- **TASK**:
In the records below, pick out all lines containing the word "More".

(Source data)
----
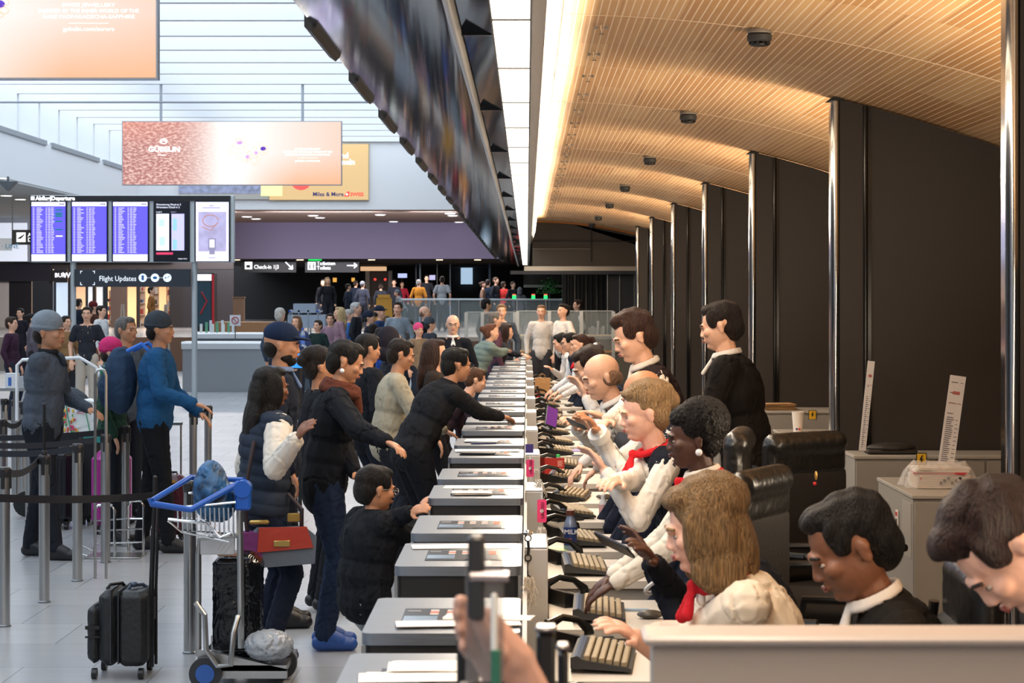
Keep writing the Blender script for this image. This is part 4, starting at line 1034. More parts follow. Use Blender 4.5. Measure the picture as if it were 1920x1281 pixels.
x, y, s = gx(203, 1003); suitcase('suitcase', 'large glossy magenta hard-shell suitcase standing behind the belt posts', x, y+.15, R_(8), .34, .3, .72, mg, False)
x, y, s = gx(111, 994); suitcase('suitcase', 'tall black hard-shell suitcase left of the magenta one', x, y+.15, R_(-4), .24, .36, .72, mat('#14171c', .3), True)
x, y, s = gx(316, 1018); tb = suitcase('suitcase', 'burgundy hard-shell suitcase embossed with city names', x, y+.14, R_(2), .28, .26, .56, mat('#4a1726', .35), False, handle=.42)
for r_, wd_ in enumerate(('LAS VEGAS', 'ISTANBUL', 'LOS ANGELES', 'MILAN', 'CENTER', 'ORLANDO')):
    text(wd_, .052, (-.125, -.138, .47-.075*r_), mat('#6a2a3a', .3), tb, ext=.004, sx=.9 if len(wd_) < 9 else .66)
MB().box(-.03, .05, -.142, -.132, .50, .525).build('sticker', mat('#c79433', .5), tb)
x, y, s = gx(92, 992); suitcase('suitcase', 'dark blue-black suitcase partly behind the tall black one', x-.06, y+.6, 0, .26, .3, .68, mat('#12151c', .45), True)
# black shoes etc belong to people. dm shopping bag on the magenta case
x, y, s = gx(158, 1000); p = at(150, 815, y)
t = thing('shopping_bag', 'white shopping bag with coloured flowers and small blue letters on top of the luggage', 'bag', (p.x, y+.1, p.z), R_(-6))
g = MB().prism([(-.145, 0), (.14, 0), (.15, .29), (.05, .31), (-.13, .28)], -.09, .09); o = bpy.data.objects.new('body', bake(g, .010, 4, mat('#dfe3e2', .5), 'body', folds(.008, 6))); C.objects.link(o); o.parent = t
MB().tube([(-.12, -.094, .28), (-.10, -.098, .15), (-.07, -.094, .01)], .004, 6).tube([(.04, -.098, .30), (.07, -.098, .15), (.10, -.094, .01)], .004, 6).build('green_stripe', mat('#2f9a70', .5), t)
text('dm', .075, (-.02, -.1, .2), mat('#23408f', .5), t, sx=.9)
MB().tube([(-.02, -.1, .19), (.03, -.102, .185), (.07, -.1, .195)], .003, 5).build('red_underline', mat('#c9352f', .5), t)
g = MB(); r_ = random.Random(9)
for k in range(26):
    a, b = r_.uniform(-.13, .0), r_.uniform(.02, .26)
    g.ell((a, -.098, b), (r_.uniform(.006, .014), .004, r_.uniform(.008, .02)), None, k % 4, 8, 5)
g.build('flower_print', [mat('#d2503a', .5), mat('#e0b53a', .5), mat('#5a9a4a', .5), mat('#c93a6a', .5)], t)
# a support below the bag: flat luggage trolley with grey case
x, y, s = gx(160, 985); suitcase('suitcase', 'charcoal suitcase under the flowered shopping bag', p.x-.06, y+.12, 0, .19, .3, p.z-.018, mat('#22252b', .5), True)
# black cabin suitcase in front
t = thing('cabin_suitcase', 'black soft cabin suitcase with long telescopic handle pulled up, standing nearest on the floor', 'suitcase', ((228-988)/345, F/345, 0), R_(0))
sm_ = mat('#15181c', .55, 0, .25, 50)
def soft(name, g, m=sm_, par=None, v=.008, a=.003): o = bpy.data.objects.new(name, bake(g, v, 5, m, name, folds(a, 3, 1.4))); C.objects.link(o); o.parent = par; return o
soft('body', MB().box(.0, .165, -.17, .17, .07, .475, bev=.03), par=t); soft('front_compartment', MB().box(-.10, .01, -.16, .16, .07, .48, bev=.035), par=t)
fp = soft('front_pocket', MB().box(-.165, -.09, -.14, .14, .08, .40, bev=.03), par=t); MB().box(-.168, -.09, -.145, -.138, .27, .29).box(-.168, -.09, -.145, -.138, .225, .235).build('strap', black, fp)
MB().box(-.03, -.024, -.172, .165, .09, .486).build('zipper', mat('#2c3036', .4), t); MB().box(.012, .018, -.176, .17, .09, .482).build('zipper', mat('#2c3036', .4), t)
MB().tube([(-.07, -.05, .475), (-.05, -.05, .50), (.0, .02, .50), (.01, .05, .475)], .009, 8).build('carry_handle', black, t)
MB().tube([(.04, -.04, .47), (.06, -.04, .495), (.11, .03, .49), (.13, .04, .47)], .010, 8).ell((.075, -.04, .5), (.02, .02, .016)).build('carry_handle', mat('#3d4a5e', .3), t)
h_ = MB().tube([(.166, -.02, .05), (.166, -.02, .48), (.176, -.02, .80)], .014, 10).tube([(.176, -.02, .80), (.186, -.02, 1.02)], .010, 10).cap((.186, -.02, 1.0), (.186, -.02, 1.075), .013, n=10).build('telescopic_handle', black, t)
MB().tube([(.176, .06, .05), (.176, .06, .48), (.190, .06, .95), (.188, -.01, 1.06)], .009, 8).build('telescopic_handle', black, t)
MB().box(.163, .178, -.03, .07, .30, .42, bev=.004).build('handle_guard', black, t)
for sx in (-.12, .13):
    for sy in (-.13, .13):
        w = MB().cyl((sx-.013, sy, .032), (sx+.013, sy, .032), .03, n=14).build('wheel', black, t)
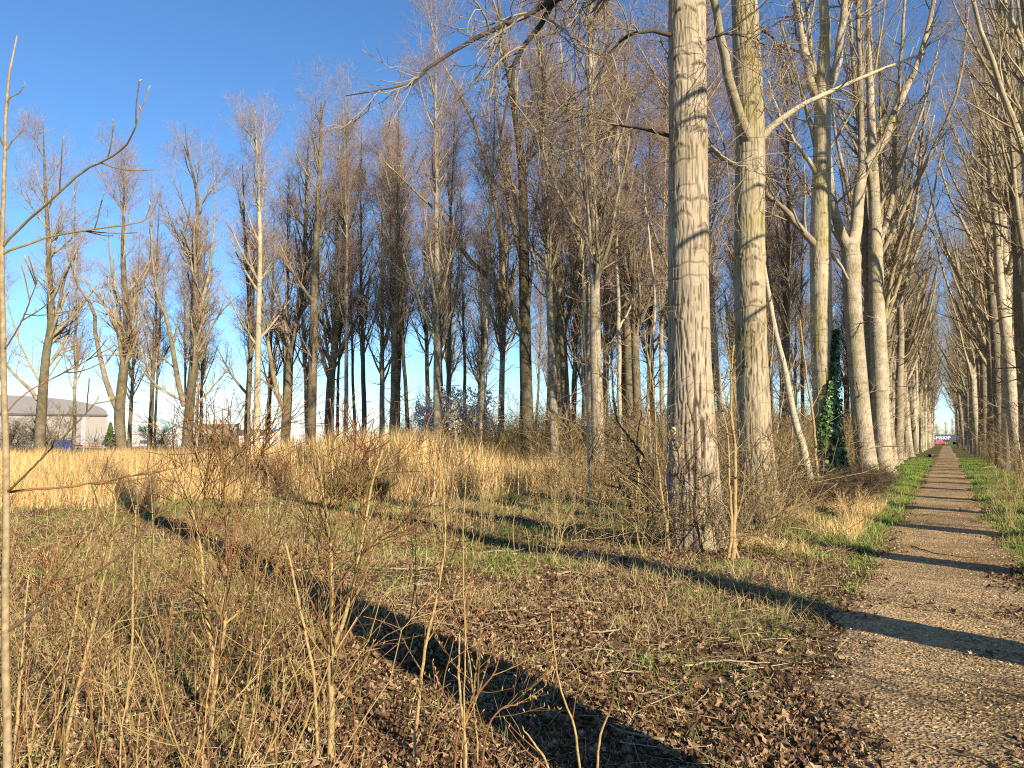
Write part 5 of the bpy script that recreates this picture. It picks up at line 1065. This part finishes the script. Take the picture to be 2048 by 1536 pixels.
for k_ in range(46):                                          # larger pale leaves lying on top of the litter
    x_, y_ = frustum(rng, 1, 3.1, 8, 0.6, -0.6, 0.4); x_, y_ = float(x_[0]), float(y_[0])
    if on_path(np.array([x_]), np.array([y_]), 0.1)[0]: continue
    V, T = lobed_leaves(rng, np.zeros((1, 3)), rng.normal(0, 0.35, (1, 3)) + [0, -0.2, 1], np.array([rng.uniform(0.065, 0.10)]))
    o = tag(obj('fallen_leaf', make_mesh('fallen_leaf', V, None, T, smooth=False), LEAF), 'large dry leaf lying on top of the leaf litter', 'leaf', 'large dry leaves on the litter'); o.location = (x_, y_, float(gz(x_, y_)) + 0.045)
# sawn log between the second trunk and the leaning tree
lg = thing('fallen_log', 'sawn log with a bright orange-brown flank behind the second big trunk', 'log', P(1548, 948, 22) * [1, 1, 0])
a0, a1 = P(1546, 944, 22), P(1618, 968, 21.2); b = np.array([a0[0], a0[1], 0])
obj('bark', Geo().tubes(resample(np.array([a0, (a0 + a1) / 2 + [0, 0, 0.02], a1]), 8) - b, np.full(8, 0.13), 14).mesh('bark'), CUT, lg)
g = Geo(); dirn = nrm(a1 - a0); g.tubes(np.array([a1 - b - dirn * 0.01, a1 - b + dirn * 0.015]), np.array([0.124, 0.122]), 14); obj('cut_end', g.mesh('cut_end'), STICK, lg)
# stones
for k_, (px, py, lab) in enumerate([(1150, 1112, 'pale stone, left one of a pair below the trunk shadow'), (1168, 1117, 'pale stone, right one of a pair below the trunk shadow')]):
    rng = RNG(60 + k_); c = G(px, py, 0.02); th, ph = np.meshgrid(np.linspace(0, 2 * math.pi, 13)[:-1], np.linspace(0.1, math.pi - 0.1, 8)); rr_ = 0.05 * (1 + 0.5 * (vnoise(th * 1.5, ph * 2, 60 + k_) - 0.5))
    SV = np.stack([rr_ * np.sin(ph) * np.cos(th), rr_ * np.sin(ph) * np.sin(th), 0.7 * rr_ * np.cos(ph)], -1).reshape(-1, 3); i = np.arange(7)[:, None] * 12; kk = np.arange(12)[None, :]
    o = tag(obj('stone', make_mesh('stone', SV, np.stack([i + kk, i + 12 + kk, i + 12 + (kk + 1) % 12, i + (kk + 1) % 12], -1).reshape(-1, 4)), mat_plain('stone', (0.5, 0.45, 0.37), 0.9, var=0.2, scale=30)), lab, 'stone'); o.location = c
# dry stalk clumps: right verge and clearing
def stalks(label, x0, y0, n, h, spread, seed, mat=STRAW_DULL):
    rng = RNG(seed); z = float(gz(x0, y0)); t = thing('dry_weed', label, 'weed', (x0, y0, z), 'dry weed clumps'); g1, g2 = Geo(), Geo()
    for s_ in range(n):
        bx, by = rng.normal(0, 0.06, 2); lx, ly = rng.normal(0, spread, 2); hh = h * rng.uniform(0.65, 1.1)
        p = resample(np.array([[bx, by, -0.02], [bx + lx * 0.4, by + ly * 0.4, hh * 0.5], [bx + lx, by + ly, hh]]), 8); R = 0.0055 * np.linspace(1, 0.5, 8)
        obj('stalk', Geo().tubes(p, R, 6).mesh('stalk'), mat, t)
        c, cr = branch(rng, p[None], R[None], 7, 0.3, 0.98, 38, 10, 0.35, 5, 0.05, 0.1, 0.6, 0.0025); g2.tubes(c, cr, 4)
        c2, cr2 = branch(rng, c, cr, 4, 0.3, 1, 40, 10, 0.12, 3, 0.05, 0.1, 0.8, 0.0018); g2.tubes(c2, cr2, 3)
    obj('sprays', g2.mesh('sprays'), mat, t, 'stuff')
c = G(2010, 1058); stalks('tall straw-coloured weed clump on the right verge, nearest of three', c[0], c[1], 14, 1.15, 0.28, 1301)
c = G(2040, 1010); stalks('dry weed clump at the right edge behind the tall straw-coloured one', c[0], c[1], 12, 1.2, 0.3, 1302, BRUSH)
c = G(1985, 985); stalks('dry weed clump on the right verge nearest the pale trunk', c[0], c[1], 10, 0.9, 0.3, 1303, BRUSH)
c = G(1108, 1095); stalks('fan of pale dry stalks just above the trunk shadow in the clearing', c[0], c[1], 9, 0.75, 0.16, 1304)
c = G(980, 1062); stalks('sparse pale stalks in the middle of the clearing', c[0], c[1], 7, 0.8, 0.15, 1305)
c = G(890, 1085); stalks('short pale stalks left of the sparse ones in the clearing', c[0], c[1], 7, 0.6, 0.15, 1306)
c = G(1700, 1052); stalks('yellow grass stalks on the left verge below the brambles', c[0], c[1], 9, 0.6, 0.18, 1307, STRAW)

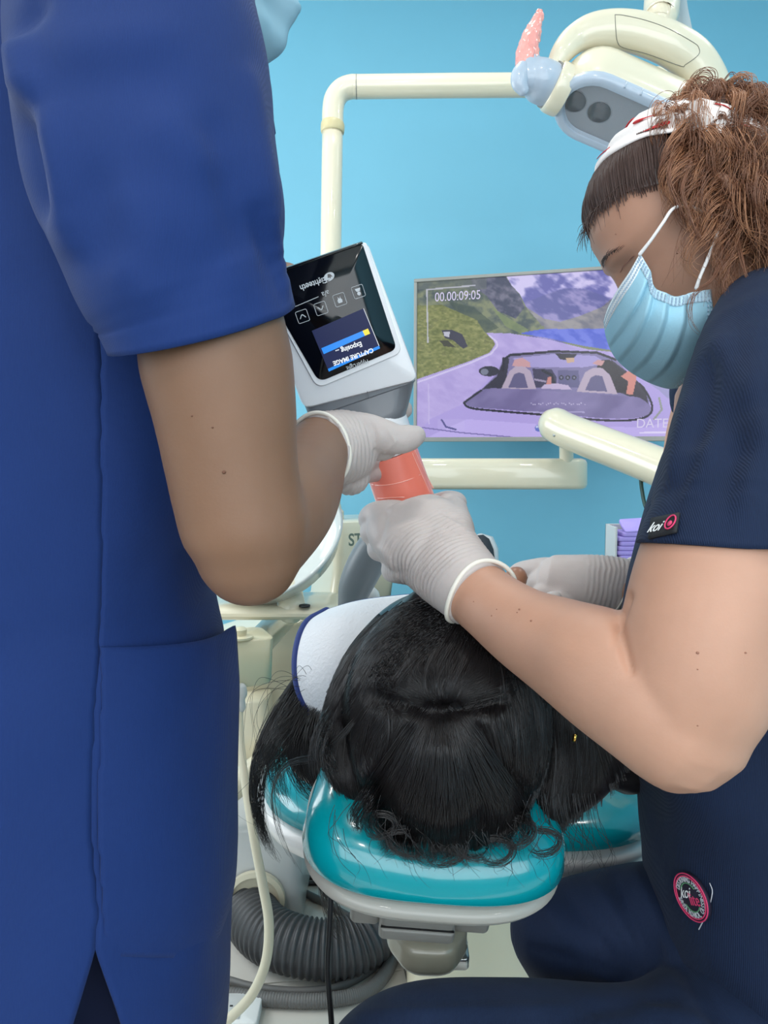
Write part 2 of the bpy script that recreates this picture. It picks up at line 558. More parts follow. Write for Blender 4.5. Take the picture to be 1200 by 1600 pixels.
----
- **COMPLETED TASK**:
Keep writing the Blender script for this image. This is part 4, starting at line 1034. More parts follow. Use Blender 4.5. Measure the picture as if it were 1920x1281 pixels.
Write part 2 of the bpy script that recreates this picture. It picks up at line 558. More parts follow. Write for Blender 4.5. Take the picture to be 1200 by 1600 pixels.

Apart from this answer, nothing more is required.